AI can automate routine tasks such as invoice processing and reconciliation while offering predictive insights for more complex functions such as financial forecasting. Additionally, process mining can pinpoint inefficiencies, optimize workflows, and focus automation efforts where they can deliver the most value.
However, technology alone isn’t enough—change management is essential for overcoming organizational resistance. Clear communication, comprehensive training, and reskilling initiatives are crucial for helping finance teams adopt new tools and embrace innovation.
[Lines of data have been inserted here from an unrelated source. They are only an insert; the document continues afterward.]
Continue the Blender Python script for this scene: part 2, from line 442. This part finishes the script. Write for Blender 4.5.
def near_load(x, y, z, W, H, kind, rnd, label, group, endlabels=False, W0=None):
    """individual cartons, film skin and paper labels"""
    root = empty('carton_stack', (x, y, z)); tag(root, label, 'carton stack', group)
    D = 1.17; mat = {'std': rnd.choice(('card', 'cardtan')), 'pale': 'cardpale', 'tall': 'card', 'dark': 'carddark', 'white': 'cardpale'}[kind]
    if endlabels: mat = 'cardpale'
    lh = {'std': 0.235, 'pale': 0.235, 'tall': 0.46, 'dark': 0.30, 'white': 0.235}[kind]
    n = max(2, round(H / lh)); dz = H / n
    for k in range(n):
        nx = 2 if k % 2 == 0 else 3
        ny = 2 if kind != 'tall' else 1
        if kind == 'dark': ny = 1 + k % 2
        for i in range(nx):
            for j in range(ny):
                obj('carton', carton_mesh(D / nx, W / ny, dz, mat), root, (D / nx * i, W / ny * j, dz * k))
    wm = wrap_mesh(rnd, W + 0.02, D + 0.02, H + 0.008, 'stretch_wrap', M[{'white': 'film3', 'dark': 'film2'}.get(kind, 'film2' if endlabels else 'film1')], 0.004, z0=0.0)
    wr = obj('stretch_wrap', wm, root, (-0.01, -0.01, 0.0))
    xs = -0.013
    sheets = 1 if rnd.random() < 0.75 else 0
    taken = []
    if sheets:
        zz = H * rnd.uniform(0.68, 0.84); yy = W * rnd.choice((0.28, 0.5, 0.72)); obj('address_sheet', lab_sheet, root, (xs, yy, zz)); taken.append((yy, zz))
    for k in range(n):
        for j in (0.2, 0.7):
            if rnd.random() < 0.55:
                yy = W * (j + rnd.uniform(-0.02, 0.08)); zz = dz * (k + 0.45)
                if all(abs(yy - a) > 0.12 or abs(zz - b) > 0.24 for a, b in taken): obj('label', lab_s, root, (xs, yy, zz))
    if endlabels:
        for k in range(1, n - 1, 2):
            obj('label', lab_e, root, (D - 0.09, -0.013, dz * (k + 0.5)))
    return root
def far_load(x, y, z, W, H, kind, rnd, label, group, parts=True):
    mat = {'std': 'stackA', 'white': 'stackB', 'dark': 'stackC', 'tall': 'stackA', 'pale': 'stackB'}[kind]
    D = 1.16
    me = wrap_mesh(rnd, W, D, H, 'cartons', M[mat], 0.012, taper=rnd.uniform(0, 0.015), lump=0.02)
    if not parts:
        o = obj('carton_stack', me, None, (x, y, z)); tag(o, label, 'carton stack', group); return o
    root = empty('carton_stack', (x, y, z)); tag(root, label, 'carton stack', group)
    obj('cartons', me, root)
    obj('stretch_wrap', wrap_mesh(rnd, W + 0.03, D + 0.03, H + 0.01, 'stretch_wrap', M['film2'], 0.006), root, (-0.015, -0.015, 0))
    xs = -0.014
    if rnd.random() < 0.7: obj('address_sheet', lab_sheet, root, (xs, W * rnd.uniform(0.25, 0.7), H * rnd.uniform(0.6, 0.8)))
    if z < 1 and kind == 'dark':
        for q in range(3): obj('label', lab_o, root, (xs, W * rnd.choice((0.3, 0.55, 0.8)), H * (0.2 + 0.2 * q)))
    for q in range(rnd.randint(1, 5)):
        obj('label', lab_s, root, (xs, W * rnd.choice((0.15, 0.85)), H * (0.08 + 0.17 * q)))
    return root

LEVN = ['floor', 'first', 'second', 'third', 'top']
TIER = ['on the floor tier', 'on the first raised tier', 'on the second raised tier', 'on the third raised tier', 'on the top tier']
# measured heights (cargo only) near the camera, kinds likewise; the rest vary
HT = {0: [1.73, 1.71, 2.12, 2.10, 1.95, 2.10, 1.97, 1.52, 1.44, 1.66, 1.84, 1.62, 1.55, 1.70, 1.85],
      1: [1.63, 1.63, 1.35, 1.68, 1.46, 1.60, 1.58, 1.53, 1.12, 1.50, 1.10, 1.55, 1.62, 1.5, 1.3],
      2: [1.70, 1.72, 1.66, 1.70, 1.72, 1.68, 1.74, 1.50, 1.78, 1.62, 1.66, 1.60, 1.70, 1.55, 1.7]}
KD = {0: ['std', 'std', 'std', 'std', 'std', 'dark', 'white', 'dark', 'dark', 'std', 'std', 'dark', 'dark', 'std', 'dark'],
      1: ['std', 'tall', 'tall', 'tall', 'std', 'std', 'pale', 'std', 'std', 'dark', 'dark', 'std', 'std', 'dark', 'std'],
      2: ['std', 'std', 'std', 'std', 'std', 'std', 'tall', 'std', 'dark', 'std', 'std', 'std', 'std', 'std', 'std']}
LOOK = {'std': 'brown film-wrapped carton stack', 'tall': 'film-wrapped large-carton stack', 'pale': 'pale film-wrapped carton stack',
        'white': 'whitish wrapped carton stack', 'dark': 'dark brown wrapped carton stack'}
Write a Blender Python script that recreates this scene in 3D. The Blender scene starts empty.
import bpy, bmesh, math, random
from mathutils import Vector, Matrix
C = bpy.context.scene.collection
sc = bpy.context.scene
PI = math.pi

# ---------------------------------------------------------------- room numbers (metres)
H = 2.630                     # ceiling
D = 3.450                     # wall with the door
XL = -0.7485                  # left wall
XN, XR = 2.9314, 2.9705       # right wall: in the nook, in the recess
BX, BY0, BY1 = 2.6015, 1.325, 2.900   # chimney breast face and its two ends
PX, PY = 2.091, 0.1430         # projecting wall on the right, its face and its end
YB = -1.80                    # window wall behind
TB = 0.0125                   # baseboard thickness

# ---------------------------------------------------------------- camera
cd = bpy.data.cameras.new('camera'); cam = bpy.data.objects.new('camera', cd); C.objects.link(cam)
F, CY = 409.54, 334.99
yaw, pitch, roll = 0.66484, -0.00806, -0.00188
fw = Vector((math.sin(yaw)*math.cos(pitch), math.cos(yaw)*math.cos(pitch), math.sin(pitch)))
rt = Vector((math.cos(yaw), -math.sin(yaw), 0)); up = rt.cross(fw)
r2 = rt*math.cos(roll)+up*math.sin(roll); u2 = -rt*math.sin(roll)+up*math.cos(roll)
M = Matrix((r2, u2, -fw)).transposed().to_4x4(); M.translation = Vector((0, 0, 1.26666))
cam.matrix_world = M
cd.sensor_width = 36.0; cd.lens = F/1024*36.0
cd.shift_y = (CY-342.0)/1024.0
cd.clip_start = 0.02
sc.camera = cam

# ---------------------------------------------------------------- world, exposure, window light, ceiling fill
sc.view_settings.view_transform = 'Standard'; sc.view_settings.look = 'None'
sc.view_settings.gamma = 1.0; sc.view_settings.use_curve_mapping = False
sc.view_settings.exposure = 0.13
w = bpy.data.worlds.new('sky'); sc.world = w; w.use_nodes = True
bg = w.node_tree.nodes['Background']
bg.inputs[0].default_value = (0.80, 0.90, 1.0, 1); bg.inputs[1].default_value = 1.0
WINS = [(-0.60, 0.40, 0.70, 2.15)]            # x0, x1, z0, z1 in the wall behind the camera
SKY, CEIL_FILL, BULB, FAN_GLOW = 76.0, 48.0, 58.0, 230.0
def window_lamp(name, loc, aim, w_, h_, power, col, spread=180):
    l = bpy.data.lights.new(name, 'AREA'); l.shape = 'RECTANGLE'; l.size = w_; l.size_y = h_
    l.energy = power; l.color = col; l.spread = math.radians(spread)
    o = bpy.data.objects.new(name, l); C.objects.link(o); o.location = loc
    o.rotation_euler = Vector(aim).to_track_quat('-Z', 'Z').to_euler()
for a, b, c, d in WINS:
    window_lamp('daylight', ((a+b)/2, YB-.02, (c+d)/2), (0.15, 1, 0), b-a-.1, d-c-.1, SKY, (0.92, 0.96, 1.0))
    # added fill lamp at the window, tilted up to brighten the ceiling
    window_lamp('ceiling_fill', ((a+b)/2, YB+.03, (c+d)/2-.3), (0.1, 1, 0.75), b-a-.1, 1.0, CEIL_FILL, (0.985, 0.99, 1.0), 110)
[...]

Enterprise stakeholders, investors, suppliers, and employees expect CFOs to share insights on various aspects of the business, such as key growth drivers, key performance indicators (KPI), reasons for decline, and many other areas. Delivering quality insights to various stakeholders involves embracing technology and automation, diving deep into data sources, and understanding patterns to make informed decisions. Achieving this level of analytics involves executing critical tasks using the OneOffice approach and building OneEcosystem in the F&A world.
Automation is not about replacing people—it’s about empowering teams to focus on strategic, high-value activities by eliminating repetitive tasks. The key is to start small, prove the value, and scale gradually.
— CFO from a major global manufacturing firm.
Staying ahead of technological advancements is essential for CFOs to leverage these innovations and effectively drive the company’s growth agenda. If they don’t, the finance function risks remaining manual and stagnant. The key steps are to simplify processes first, then automate them, and finally scale rapidly. This approach will create a future-ready finance function that meets the expectations of investors and the organization.